**YOUR OBJECTIVE:** Print the lines of the listing below verbatim from its first line through the line bearing "C0 = np.array([0, 0, CAM_H])". Any pictures are to be omitted.

====== DATA SEGMENT

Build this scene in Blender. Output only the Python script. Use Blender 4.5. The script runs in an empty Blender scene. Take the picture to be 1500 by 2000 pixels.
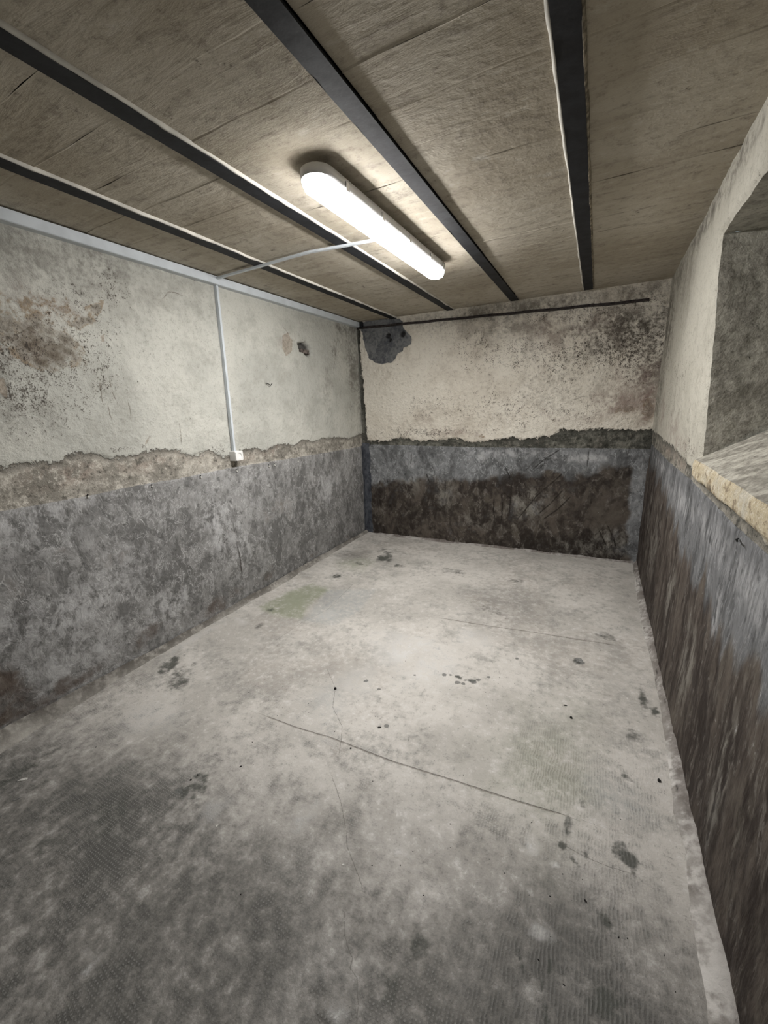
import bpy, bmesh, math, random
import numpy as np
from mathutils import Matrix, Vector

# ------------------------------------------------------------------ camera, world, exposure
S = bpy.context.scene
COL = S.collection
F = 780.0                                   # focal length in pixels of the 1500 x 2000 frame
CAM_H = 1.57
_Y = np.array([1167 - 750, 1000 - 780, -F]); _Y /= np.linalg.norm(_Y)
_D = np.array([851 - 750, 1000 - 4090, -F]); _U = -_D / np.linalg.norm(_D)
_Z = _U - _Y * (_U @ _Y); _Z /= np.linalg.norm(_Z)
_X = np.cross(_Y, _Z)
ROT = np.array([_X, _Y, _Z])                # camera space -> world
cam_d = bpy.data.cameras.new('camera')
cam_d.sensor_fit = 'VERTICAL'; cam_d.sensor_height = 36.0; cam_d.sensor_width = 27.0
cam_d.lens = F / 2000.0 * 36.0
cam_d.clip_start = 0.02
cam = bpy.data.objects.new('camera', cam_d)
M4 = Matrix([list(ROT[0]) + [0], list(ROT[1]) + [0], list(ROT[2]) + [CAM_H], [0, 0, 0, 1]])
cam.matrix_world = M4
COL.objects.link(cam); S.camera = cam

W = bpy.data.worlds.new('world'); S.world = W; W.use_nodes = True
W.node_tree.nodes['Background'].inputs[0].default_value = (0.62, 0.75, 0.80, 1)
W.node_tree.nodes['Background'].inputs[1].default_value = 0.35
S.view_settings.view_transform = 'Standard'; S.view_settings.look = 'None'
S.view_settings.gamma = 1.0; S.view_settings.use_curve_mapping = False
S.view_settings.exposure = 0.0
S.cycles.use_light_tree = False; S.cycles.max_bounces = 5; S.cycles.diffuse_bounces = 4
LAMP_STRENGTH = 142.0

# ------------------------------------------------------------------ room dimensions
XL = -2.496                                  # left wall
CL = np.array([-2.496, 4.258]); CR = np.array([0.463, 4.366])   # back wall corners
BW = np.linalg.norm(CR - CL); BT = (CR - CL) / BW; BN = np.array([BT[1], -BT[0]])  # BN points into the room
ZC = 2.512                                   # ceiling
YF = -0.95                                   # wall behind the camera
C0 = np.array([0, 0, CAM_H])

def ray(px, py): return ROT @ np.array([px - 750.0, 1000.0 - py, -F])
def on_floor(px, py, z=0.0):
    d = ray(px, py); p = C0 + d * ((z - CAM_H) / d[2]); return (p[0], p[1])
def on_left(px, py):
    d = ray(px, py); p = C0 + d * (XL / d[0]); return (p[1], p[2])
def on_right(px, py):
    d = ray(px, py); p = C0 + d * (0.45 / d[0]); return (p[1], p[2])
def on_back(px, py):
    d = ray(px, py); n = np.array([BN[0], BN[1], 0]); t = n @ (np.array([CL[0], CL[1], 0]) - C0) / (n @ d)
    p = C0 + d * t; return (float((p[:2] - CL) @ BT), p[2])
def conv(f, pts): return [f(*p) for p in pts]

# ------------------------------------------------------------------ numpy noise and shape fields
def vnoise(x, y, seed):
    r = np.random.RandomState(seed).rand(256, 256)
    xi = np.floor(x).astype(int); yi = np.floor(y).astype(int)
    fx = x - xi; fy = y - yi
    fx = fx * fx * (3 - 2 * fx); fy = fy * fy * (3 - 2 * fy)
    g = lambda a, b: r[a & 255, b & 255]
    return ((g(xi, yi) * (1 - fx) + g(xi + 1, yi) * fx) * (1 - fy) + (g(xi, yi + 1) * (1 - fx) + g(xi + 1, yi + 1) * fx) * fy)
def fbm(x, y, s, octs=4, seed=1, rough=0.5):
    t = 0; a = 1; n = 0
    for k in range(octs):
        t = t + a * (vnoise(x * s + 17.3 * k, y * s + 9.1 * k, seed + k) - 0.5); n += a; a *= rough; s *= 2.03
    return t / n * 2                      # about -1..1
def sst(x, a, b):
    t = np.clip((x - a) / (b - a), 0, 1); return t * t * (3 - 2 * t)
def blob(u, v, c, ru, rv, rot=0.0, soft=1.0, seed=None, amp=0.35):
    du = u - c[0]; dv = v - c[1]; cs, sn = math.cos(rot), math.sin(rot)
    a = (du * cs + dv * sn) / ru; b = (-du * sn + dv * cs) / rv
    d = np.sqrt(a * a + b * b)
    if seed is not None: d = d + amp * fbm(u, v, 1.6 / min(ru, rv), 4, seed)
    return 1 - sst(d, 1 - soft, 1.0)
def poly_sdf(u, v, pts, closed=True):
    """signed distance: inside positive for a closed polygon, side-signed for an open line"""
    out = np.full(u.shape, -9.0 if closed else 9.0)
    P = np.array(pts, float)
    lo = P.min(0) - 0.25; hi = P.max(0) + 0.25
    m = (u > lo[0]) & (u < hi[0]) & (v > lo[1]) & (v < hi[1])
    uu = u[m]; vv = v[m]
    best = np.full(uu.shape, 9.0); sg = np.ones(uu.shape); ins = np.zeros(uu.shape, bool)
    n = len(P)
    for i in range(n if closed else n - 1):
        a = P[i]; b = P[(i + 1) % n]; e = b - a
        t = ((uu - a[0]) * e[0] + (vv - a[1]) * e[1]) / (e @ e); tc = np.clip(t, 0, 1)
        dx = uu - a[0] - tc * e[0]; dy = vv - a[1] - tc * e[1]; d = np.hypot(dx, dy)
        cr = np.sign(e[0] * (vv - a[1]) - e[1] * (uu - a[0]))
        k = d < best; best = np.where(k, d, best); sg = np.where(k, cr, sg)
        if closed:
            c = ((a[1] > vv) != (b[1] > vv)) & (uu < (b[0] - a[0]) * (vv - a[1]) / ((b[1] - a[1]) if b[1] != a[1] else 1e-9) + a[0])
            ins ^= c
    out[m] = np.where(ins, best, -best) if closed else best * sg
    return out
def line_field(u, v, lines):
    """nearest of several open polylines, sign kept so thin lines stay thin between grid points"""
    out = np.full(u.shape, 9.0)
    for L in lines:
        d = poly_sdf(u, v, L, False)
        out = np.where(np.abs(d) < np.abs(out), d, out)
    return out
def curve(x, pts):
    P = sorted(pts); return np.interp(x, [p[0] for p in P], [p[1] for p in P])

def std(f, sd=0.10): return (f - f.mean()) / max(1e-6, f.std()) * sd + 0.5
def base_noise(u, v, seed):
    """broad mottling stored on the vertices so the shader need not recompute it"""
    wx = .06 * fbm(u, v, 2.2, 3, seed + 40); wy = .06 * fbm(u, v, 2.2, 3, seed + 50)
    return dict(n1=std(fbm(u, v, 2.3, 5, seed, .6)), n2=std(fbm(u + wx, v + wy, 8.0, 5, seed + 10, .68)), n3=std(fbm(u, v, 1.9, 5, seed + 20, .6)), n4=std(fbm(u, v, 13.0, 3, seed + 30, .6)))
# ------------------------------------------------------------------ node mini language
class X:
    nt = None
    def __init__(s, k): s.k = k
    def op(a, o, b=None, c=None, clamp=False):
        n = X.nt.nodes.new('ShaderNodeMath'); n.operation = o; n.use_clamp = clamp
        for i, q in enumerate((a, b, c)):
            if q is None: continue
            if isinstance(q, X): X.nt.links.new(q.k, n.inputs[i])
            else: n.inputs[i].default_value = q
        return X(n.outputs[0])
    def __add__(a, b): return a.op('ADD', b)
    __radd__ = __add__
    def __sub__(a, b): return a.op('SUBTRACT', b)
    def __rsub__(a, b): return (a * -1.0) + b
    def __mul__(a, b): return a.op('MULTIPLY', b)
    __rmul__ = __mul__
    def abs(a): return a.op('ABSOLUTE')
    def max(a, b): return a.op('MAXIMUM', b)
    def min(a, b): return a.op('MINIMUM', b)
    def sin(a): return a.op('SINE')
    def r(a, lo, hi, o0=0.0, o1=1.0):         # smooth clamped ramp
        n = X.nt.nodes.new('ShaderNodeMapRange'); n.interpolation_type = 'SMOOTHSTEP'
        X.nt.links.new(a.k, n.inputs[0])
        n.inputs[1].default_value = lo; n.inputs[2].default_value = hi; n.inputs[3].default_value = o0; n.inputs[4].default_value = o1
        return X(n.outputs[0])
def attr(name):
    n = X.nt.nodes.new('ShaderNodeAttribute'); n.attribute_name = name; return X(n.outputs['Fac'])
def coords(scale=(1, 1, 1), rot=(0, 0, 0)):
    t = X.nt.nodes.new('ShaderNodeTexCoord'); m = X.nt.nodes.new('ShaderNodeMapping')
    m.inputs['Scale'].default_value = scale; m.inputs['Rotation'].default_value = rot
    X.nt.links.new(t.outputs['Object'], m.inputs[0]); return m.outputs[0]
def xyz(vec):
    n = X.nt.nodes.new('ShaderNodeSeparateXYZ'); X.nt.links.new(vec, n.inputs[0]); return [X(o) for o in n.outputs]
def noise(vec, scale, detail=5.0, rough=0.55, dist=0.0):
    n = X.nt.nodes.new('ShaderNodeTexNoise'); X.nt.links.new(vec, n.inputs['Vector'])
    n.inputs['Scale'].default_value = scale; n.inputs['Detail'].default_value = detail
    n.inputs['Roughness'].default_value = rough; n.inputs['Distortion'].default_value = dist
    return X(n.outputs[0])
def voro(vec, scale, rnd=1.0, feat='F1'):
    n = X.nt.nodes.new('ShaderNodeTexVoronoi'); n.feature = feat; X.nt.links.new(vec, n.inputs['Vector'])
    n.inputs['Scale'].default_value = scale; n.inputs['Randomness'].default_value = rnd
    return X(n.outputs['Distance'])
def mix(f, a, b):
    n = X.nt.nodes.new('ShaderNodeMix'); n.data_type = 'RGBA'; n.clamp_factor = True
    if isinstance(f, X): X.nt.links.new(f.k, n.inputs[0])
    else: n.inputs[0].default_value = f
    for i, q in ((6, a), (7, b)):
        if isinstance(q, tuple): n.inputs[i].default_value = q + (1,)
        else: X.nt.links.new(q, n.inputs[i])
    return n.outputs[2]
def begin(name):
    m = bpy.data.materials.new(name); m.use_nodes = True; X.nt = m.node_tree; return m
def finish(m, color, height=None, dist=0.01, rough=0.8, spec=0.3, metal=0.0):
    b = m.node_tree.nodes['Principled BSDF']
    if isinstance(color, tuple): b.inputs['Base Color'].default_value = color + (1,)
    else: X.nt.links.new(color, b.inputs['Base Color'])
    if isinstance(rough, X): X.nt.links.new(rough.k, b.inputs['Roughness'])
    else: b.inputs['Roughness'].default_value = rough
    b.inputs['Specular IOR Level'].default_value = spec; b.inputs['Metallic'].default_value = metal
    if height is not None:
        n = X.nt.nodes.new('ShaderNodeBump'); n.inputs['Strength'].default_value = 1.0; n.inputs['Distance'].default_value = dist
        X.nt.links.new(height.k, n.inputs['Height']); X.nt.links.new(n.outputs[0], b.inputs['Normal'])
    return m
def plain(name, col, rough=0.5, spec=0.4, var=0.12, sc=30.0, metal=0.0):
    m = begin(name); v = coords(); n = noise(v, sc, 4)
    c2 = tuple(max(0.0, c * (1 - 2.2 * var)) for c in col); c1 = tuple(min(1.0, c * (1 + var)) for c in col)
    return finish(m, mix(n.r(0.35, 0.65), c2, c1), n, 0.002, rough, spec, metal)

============

**FINAL RESULT:**
Build this scene in Blender. Output only the Python script. Use Blender 4.5. The script runs in an empty Blender scene. Take the picture to be 1500 by 2000 pixels.
import bpy, bmesh, math, random
import numpy as np
from mathutils import Matrix, Vector

# ------------------------------------------------------------------ camera, world, exposure
S = bpy.context.scene
COL = S.collection
F = 780.0                                   # focal length in pixels of the 1500 x 2000 frame
CAM_H = 1.57
_Y = np.array([1167 - 750, 1000 - 780, -F]); _Y /= np.linalg.norm(_Y)
_D = np.array([851 - 750, 1000 - 4090, -F]); _U = -_D / np.linalg.norm(_D)
_Z = _U - _Y * (_U @ _Y); _Z /= np.linalg.norm(_Z)
_X = np.cross(_Y, _Z)
ROT = np.array([_X, _Y, _Z])                # camera space -> world
cam_d = bpy.data.cameras.new('camera')
cam_d.sensor_fit = 'VERTICAL'; cam_d.sensor_height = 36.0; cam_d.sensor_width = 27.0
cam_d.lens = F / 2000.0 * 36.0
cam_d.clip_start = 0.02
cam = bpy.data.objects.new('camera', cam_d)
M4 = Matrix([list(ROT[0]) + [0], list(ROT[1]) + [0], list(ROT[2]) + [CAM_H], [0, 0, 0, 1]])
cam.matrix_world = M4
COL.objects.link(cam); S.camera = cam

W = bpy.data.worlds.new('world'); S.world = W; W.use_nodes = True
W.node_tree.nodes['Background'].inputs[0].default_value = (0.62, 0.75, 0.80, 1)
W.node_tree.nodes['Background'].inputs[1].default_value = 0.35
S.view_settings.view_transform = 'Standard'; S.view_settings.look = 'None'
S.view_settings.gamma = 1.0; S.view_settings.use_curve_mapping = False
S.view_settings.exposure = 0.0
S.cycles.use_light_tree = False; S.cycles.max_bounces = 5; S.cycles.diffuse_bounces = 4
LAMP_STRENGTH = 142.0

# ------------------------------------------------------------------ room dimensions
XL = -2.496                                  # left wall
CL = np.array([-2.496, 4.258]); CR = np.array([0.463, 4.366])   # back wall corners
BW = np.linalg.norm(CR - CL); BT = (CR - CL) / BW; BN = np.array([BT[1], -BT[0]])  # BN points into the room
ZC = 2.512                                   # ceiling
YF = -0.95                                   # wall behind the camera
C0 = np.array([0, 0, CAM_H])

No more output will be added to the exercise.